Give back, unchanged, the line with "part 3, starting", the line with "pale building', 'building')", and every line between them, and no other line.

Scene script records:
[start]

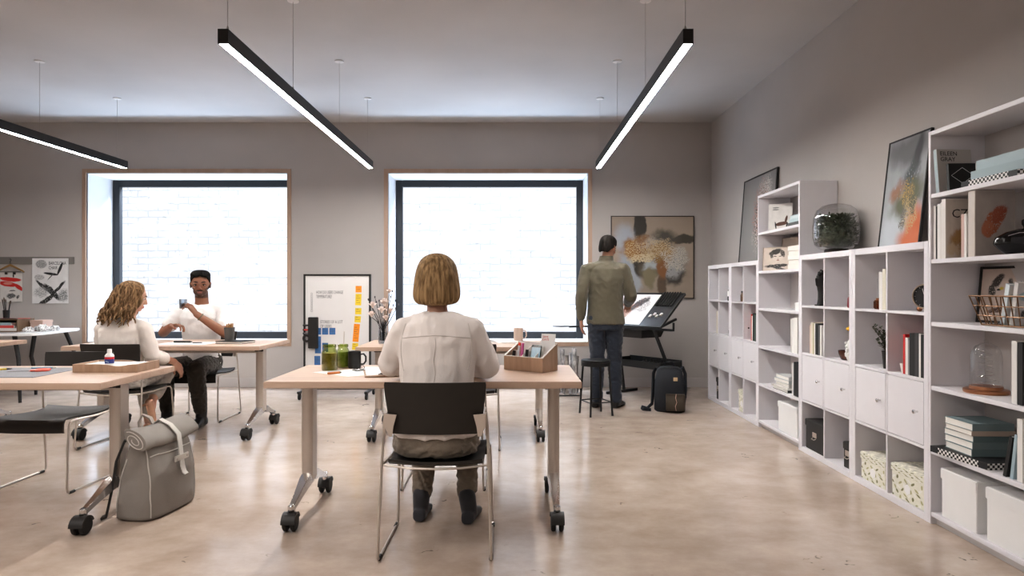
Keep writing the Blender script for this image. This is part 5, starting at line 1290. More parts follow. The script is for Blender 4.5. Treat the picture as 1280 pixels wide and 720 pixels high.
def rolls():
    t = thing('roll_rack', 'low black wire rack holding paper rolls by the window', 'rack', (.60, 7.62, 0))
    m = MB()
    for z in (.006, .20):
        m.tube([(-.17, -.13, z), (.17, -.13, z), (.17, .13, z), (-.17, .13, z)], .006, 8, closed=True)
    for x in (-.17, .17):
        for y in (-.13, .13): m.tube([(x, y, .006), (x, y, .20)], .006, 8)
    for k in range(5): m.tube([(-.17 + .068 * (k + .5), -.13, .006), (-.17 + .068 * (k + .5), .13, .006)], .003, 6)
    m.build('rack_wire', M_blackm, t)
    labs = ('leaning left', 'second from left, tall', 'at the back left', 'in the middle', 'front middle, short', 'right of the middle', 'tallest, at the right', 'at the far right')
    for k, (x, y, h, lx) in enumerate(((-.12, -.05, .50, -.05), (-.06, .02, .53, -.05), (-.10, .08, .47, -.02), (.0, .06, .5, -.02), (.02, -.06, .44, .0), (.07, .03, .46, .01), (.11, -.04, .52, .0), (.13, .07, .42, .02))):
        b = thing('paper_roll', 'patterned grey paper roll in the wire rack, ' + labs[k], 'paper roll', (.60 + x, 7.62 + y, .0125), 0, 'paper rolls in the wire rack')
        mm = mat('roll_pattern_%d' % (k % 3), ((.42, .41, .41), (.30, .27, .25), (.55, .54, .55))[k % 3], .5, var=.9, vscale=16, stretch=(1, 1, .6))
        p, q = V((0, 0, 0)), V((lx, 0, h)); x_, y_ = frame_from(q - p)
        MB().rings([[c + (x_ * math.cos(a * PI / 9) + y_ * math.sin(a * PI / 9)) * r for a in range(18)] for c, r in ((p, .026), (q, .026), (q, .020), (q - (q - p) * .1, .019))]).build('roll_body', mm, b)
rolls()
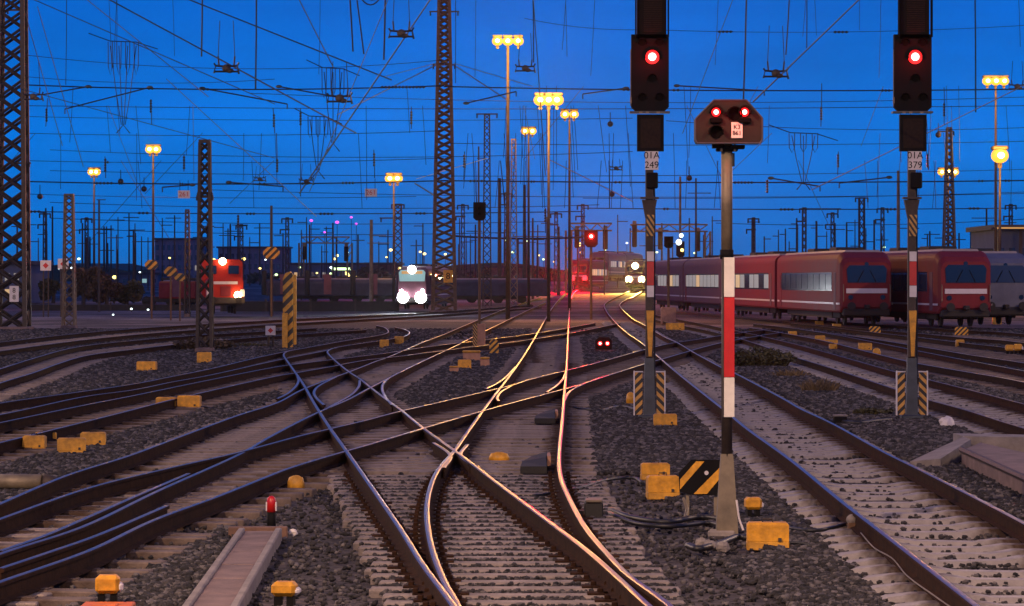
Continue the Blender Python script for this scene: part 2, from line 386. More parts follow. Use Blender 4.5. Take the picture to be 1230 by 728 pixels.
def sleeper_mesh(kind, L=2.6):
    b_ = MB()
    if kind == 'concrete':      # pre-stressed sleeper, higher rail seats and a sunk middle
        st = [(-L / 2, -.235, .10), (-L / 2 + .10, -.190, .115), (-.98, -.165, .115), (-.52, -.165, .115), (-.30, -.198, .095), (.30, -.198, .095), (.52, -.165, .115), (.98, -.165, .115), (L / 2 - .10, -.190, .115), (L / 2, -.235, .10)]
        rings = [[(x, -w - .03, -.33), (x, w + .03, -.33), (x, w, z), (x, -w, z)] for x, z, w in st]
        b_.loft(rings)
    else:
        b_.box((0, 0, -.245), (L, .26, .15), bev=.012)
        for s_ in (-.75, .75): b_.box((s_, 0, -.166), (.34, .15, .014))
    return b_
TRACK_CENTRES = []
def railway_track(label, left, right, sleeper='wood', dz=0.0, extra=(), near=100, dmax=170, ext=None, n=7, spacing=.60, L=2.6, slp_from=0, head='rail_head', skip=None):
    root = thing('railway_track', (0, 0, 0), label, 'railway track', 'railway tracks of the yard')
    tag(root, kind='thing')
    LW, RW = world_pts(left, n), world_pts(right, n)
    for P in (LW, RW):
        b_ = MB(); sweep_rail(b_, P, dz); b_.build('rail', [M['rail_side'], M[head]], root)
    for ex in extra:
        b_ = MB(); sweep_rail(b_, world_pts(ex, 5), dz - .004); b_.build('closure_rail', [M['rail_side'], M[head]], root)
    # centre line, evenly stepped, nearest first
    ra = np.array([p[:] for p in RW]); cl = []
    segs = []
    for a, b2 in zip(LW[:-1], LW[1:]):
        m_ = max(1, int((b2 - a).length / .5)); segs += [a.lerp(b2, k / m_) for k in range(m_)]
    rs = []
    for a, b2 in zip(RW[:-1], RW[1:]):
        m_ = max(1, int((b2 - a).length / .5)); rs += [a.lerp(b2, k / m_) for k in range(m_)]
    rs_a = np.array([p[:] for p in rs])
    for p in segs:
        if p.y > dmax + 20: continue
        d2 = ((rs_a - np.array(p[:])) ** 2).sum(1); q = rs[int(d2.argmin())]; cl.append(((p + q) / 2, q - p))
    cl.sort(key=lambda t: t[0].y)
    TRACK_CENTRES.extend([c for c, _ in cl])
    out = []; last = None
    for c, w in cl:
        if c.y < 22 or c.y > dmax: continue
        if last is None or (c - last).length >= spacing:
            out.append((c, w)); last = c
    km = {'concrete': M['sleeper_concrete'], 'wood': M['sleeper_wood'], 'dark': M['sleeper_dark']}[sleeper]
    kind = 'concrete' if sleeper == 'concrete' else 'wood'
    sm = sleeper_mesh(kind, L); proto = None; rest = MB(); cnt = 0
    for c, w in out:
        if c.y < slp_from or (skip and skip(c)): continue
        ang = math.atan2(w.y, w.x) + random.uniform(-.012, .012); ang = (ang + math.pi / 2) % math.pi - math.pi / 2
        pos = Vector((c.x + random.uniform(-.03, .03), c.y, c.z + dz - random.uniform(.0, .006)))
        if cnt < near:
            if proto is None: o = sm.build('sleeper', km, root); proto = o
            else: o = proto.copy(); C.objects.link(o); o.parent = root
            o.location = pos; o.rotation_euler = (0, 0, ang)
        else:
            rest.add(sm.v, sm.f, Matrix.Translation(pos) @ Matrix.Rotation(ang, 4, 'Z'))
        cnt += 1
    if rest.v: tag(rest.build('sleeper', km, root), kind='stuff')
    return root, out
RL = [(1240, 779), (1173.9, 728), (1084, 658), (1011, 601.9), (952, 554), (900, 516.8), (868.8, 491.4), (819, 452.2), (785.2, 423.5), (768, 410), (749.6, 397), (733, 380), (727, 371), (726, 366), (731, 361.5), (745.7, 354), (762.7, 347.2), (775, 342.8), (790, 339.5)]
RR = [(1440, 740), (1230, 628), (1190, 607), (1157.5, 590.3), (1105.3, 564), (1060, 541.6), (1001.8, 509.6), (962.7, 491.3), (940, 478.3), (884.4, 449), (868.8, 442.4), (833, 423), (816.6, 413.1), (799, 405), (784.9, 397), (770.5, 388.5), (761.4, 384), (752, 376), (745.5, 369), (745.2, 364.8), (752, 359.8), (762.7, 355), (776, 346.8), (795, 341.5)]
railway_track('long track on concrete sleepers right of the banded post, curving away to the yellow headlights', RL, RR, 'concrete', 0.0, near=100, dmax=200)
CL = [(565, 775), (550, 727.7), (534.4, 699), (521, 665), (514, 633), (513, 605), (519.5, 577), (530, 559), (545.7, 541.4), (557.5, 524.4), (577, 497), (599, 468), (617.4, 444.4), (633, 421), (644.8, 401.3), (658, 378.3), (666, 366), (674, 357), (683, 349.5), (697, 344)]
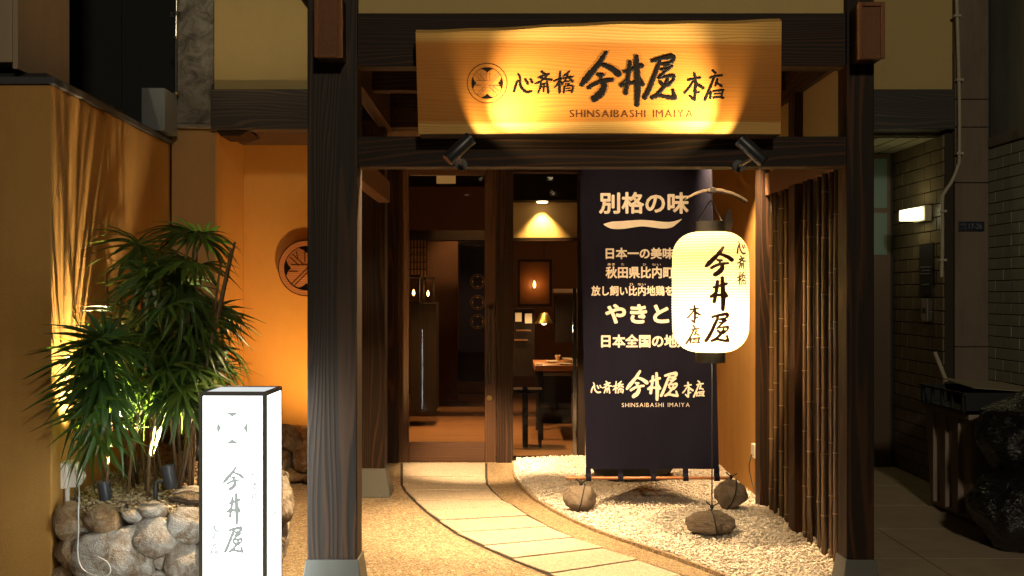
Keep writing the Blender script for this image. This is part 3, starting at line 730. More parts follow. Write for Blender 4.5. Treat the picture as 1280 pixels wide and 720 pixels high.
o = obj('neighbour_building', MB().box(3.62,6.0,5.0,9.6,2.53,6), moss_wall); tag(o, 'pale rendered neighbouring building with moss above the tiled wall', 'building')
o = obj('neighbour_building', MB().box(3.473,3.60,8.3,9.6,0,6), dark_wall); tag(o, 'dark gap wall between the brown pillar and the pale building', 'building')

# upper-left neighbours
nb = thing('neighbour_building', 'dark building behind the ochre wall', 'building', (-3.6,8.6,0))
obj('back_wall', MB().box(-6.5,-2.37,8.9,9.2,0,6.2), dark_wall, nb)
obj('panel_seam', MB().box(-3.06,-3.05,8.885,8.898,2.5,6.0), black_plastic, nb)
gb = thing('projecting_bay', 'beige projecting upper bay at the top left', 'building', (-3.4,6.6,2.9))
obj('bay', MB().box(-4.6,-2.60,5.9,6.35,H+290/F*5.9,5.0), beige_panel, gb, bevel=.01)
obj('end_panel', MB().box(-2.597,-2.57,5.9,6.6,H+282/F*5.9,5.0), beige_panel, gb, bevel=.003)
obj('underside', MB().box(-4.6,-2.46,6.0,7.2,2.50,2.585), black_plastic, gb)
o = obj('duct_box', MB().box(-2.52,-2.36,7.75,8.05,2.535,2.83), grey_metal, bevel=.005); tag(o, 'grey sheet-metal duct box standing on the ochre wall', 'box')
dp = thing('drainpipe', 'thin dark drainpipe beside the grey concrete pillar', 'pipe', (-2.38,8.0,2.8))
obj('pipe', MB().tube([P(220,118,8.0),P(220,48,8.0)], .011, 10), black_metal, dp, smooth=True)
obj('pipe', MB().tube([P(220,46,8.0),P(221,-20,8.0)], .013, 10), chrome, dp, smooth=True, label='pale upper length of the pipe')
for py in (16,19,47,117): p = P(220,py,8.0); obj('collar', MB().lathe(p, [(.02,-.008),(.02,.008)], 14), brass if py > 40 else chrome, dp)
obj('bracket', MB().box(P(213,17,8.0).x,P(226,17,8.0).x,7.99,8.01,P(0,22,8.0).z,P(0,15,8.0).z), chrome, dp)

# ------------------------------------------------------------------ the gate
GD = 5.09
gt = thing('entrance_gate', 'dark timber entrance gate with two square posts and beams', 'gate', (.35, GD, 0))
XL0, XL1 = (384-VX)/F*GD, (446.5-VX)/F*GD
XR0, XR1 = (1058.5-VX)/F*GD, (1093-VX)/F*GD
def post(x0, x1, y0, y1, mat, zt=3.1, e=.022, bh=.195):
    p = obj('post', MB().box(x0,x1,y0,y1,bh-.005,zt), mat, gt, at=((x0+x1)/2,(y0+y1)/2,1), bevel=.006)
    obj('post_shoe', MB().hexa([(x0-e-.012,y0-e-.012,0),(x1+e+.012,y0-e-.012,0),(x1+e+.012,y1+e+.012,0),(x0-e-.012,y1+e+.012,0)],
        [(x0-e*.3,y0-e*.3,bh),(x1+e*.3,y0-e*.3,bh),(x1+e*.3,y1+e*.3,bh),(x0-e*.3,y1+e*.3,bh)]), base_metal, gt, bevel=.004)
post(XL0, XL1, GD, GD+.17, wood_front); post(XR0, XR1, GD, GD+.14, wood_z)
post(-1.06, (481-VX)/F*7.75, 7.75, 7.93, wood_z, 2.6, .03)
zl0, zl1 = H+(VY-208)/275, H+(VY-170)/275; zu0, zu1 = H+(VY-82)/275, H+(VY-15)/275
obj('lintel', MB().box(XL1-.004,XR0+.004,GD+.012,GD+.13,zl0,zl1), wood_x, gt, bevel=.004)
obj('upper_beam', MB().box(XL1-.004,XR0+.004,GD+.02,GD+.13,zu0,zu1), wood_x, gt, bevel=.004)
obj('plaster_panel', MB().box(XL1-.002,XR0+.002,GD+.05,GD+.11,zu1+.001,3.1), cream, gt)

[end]

> [TASK RESPONSE]
Keep writing the Blender script for this image. This is part 3, starting at line 730. More parts follow. Write for Blender 4.5. Treat the picture as 1280 pixels wide and 720 pixels high.
o = obj('neighbour_building', MB().box(3.62,6.0,5.0,9.6,2.53,6), moss_wall); tag(o, 'pale rendered neighbouring building with moss above the tiled wall', 'building')
o = obj('neighbour_building', MB().box(3.473,3.60,8.3,9.6,0,6), dark_wall); tag(o, 'dark gap wall between the brown pillar and the pale building', 'building')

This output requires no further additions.